Reproduce only the lines from the one containing "p.z = zg - .2;" through the one containing "756), (2500, 760)]", exactly as written and with both ends included.

• Exercise input:
------

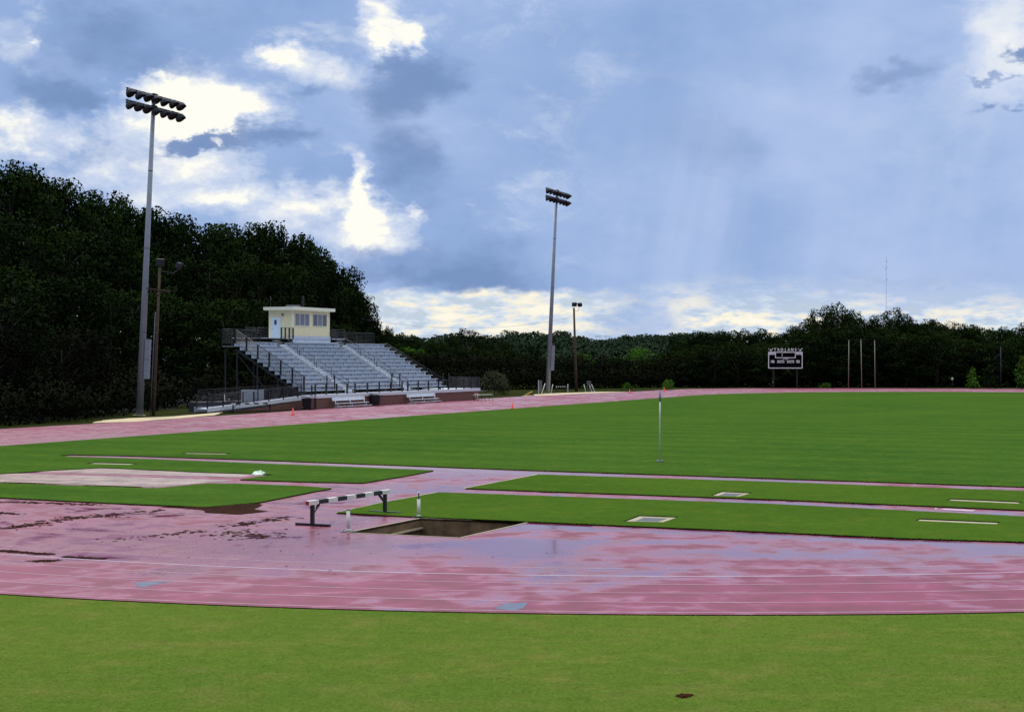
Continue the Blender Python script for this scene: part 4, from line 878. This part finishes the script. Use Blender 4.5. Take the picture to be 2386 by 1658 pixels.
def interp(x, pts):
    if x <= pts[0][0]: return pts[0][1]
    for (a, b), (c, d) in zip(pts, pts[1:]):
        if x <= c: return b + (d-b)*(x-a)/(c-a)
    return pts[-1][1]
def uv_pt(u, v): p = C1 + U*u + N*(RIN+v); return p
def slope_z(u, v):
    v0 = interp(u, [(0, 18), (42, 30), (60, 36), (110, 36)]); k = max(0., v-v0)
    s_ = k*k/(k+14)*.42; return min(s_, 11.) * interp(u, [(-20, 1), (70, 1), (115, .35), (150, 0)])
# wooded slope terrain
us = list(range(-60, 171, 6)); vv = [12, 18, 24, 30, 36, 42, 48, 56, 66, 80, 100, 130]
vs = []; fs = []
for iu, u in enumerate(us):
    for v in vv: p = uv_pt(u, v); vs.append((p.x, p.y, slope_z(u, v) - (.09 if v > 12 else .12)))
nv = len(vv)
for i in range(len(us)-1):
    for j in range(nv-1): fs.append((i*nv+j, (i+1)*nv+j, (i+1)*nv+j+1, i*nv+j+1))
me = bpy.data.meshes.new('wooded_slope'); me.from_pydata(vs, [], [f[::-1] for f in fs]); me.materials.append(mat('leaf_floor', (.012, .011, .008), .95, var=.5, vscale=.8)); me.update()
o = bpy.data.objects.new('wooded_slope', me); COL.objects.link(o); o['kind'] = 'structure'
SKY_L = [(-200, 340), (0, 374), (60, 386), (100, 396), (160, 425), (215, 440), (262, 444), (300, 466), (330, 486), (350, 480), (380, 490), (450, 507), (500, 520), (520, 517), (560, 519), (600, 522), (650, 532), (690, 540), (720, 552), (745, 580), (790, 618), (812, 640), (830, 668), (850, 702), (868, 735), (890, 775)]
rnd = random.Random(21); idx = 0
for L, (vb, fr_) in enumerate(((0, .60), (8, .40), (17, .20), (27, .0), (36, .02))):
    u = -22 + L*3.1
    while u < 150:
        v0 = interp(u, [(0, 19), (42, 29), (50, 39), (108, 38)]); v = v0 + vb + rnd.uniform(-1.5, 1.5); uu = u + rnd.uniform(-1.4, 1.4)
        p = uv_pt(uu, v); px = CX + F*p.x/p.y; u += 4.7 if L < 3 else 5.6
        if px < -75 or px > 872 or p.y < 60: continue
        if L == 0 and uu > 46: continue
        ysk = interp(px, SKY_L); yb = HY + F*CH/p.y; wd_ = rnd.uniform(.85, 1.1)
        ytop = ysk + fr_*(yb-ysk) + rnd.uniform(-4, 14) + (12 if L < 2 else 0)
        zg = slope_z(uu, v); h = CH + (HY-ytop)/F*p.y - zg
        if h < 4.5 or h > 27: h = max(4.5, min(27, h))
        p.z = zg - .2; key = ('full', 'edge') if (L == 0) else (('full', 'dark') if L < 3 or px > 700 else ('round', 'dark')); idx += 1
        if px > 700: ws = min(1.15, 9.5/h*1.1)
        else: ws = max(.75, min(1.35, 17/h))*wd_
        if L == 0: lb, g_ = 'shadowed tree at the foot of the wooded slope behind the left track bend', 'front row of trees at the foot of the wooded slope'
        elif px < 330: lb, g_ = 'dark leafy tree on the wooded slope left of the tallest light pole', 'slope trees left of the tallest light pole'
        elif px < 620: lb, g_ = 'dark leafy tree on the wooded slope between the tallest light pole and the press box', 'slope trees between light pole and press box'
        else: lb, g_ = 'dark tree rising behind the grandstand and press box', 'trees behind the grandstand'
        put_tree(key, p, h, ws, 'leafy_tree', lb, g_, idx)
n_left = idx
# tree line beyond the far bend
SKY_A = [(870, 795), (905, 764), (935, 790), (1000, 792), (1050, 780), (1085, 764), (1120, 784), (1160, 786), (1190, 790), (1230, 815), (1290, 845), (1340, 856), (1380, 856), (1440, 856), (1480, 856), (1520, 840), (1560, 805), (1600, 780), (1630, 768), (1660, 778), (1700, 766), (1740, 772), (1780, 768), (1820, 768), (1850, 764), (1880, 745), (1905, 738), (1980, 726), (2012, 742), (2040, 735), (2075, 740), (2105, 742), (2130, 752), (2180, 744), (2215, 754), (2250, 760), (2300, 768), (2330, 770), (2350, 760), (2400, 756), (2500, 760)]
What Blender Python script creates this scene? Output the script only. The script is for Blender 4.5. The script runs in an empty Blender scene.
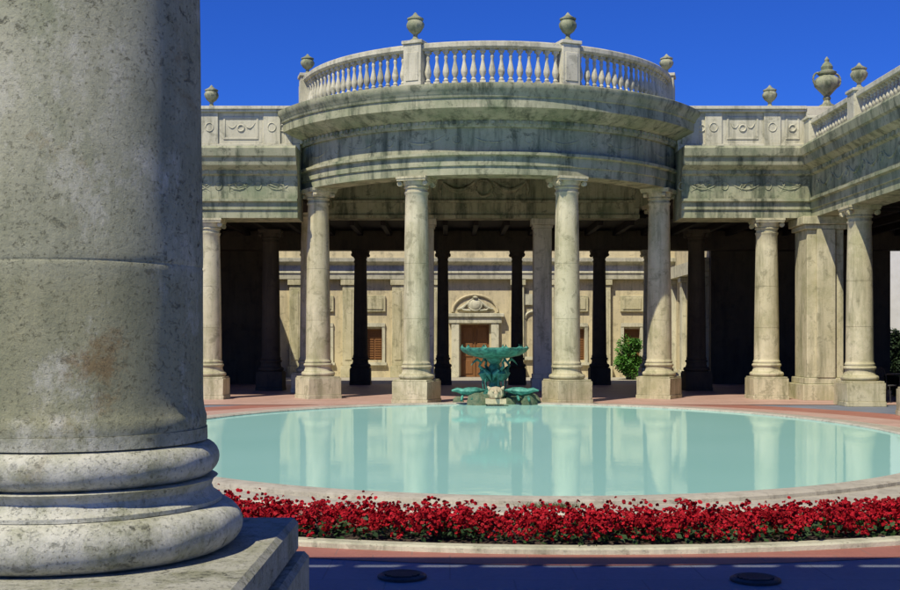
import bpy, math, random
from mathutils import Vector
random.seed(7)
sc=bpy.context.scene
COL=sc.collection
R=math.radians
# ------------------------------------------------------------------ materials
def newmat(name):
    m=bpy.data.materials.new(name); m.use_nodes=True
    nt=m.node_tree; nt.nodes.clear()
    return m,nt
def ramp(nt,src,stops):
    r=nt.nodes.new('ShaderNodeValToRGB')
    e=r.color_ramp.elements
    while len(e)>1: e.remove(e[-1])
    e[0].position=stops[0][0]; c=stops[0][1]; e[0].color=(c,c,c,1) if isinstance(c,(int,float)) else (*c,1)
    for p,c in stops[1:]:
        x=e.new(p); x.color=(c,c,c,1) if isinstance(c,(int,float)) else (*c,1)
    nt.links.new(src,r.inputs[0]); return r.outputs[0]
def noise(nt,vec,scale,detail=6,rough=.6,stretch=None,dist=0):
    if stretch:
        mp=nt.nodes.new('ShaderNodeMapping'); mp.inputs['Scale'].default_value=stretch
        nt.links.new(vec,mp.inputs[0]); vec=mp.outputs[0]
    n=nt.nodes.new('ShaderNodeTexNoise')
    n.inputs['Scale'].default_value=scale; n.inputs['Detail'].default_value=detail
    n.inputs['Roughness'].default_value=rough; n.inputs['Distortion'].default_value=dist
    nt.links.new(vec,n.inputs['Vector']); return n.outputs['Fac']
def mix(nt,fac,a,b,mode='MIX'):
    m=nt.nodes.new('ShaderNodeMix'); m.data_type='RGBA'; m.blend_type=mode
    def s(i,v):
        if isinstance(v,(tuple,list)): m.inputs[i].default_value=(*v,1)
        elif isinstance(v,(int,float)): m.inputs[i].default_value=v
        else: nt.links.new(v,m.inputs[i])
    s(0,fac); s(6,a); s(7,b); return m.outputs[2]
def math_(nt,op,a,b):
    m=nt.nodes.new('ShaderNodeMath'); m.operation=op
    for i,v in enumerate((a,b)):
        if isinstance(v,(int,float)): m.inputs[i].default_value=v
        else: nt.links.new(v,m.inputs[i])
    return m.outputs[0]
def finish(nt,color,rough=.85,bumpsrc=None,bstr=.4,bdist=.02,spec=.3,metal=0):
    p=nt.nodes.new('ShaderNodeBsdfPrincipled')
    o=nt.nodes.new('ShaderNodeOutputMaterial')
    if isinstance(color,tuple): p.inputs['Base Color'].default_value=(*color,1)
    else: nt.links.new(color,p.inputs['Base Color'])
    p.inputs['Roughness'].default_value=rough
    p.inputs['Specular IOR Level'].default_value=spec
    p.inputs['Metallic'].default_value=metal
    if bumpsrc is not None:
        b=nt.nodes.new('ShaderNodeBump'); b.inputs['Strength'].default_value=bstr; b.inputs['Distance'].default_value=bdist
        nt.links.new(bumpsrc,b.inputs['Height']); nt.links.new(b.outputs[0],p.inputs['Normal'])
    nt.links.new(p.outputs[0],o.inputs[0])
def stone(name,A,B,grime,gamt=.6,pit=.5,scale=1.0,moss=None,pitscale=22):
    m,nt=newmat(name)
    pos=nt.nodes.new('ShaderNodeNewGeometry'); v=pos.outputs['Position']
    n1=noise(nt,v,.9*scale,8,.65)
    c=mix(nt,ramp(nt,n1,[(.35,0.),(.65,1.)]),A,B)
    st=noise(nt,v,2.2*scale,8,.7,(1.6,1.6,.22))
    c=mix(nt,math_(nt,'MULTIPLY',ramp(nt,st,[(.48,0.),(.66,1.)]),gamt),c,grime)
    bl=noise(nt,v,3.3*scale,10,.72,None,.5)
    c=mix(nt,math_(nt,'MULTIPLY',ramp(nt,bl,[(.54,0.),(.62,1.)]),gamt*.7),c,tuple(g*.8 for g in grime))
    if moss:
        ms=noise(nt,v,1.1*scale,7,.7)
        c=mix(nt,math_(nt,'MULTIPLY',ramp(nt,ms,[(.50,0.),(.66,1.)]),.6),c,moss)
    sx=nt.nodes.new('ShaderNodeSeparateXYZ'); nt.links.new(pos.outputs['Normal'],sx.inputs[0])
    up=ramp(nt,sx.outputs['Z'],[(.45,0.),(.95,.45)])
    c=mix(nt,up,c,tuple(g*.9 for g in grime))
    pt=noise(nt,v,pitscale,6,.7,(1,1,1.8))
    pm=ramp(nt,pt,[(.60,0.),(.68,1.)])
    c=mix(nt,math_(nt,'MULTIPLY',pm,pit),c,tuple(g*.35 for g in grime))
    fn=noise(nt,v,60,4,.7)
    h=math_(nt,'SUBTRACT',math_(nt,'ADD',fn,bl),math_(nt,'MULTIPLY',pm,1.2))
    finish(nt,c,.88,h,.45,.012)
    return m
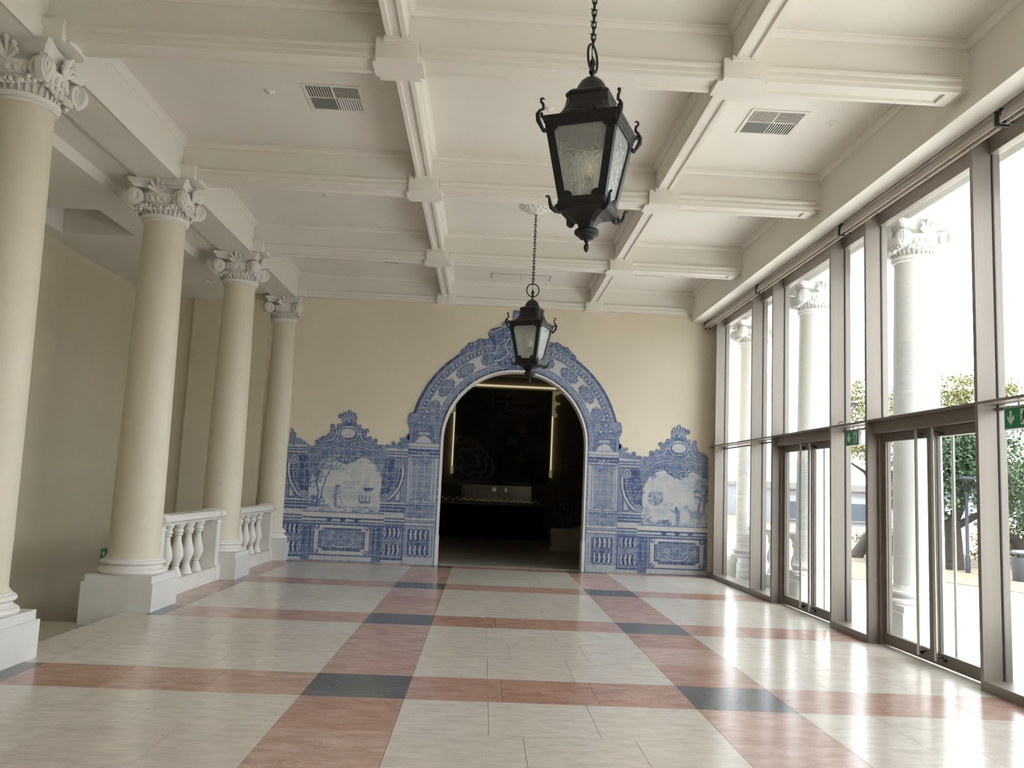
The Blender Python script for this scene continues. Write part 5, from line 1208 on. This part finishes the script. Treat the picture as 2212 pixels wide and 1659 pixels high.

------

• Reply:
        p.z = zg - .2; key = ('full', 'edge') if (L == 0) else (('full', 'dark') if L < 3 or px > 700 else ('round', 'dark')); idx += 1
        if px > 700: ws = min(1.15, 9.5/h*1.1)
        else: ws = max(.75, min(1.35, 17/h))*wd_
        if L == 0: lb, g_ = 'shadowed tree at the foot of the wooded slope behind the left track bend', 'front row of trees at the foot of the wooded slope'
        elif px < 330: lb, g_ = 'dark leafy tree on the wooded slope left of the tallest light pole', 'slope trees left of the tallest light pole'
        elif px < 620: lb, g_ = 'dark leafy tree on the wooded slope between the tallest light pole and the press box', 'slope trees between light pole and press box'
        else: lb, g_ = 'dark tree rising behind the grandstand and press box', 'trees behind the grandstand'
        put_tree(key, p, h, ws, 'leafy_tree', lb, g_, idx)
n_left = idx
# tree line beyond the far bend
SKY_A = [(870, 795), (905, 764), (935, 790), (1000, 792), (1050, 780), (1085, 764), (1120, 784), (1160, 786), (1190, 790), (1230, 815), (1290, 845), (1340, 856), (1380, 856), (1440, 856), (1480, 856), (1520, 840), (1560, 805), (1600, 780), (1630, 768), (1660, 778), (1700, 766), (1740, 772), (1780, 768), (1820, 768), (1850, 764), (1880, 745), (1905, 738), (1980, 726), (2012, 742), (2040, 735), (2075, 740), (2105, 742), (2130, 752), (2180, 744), (2215, 754), (2250, 760), (2300, 768), (2330, 770), (2350, 760), (2400, 756), (2500, 760)]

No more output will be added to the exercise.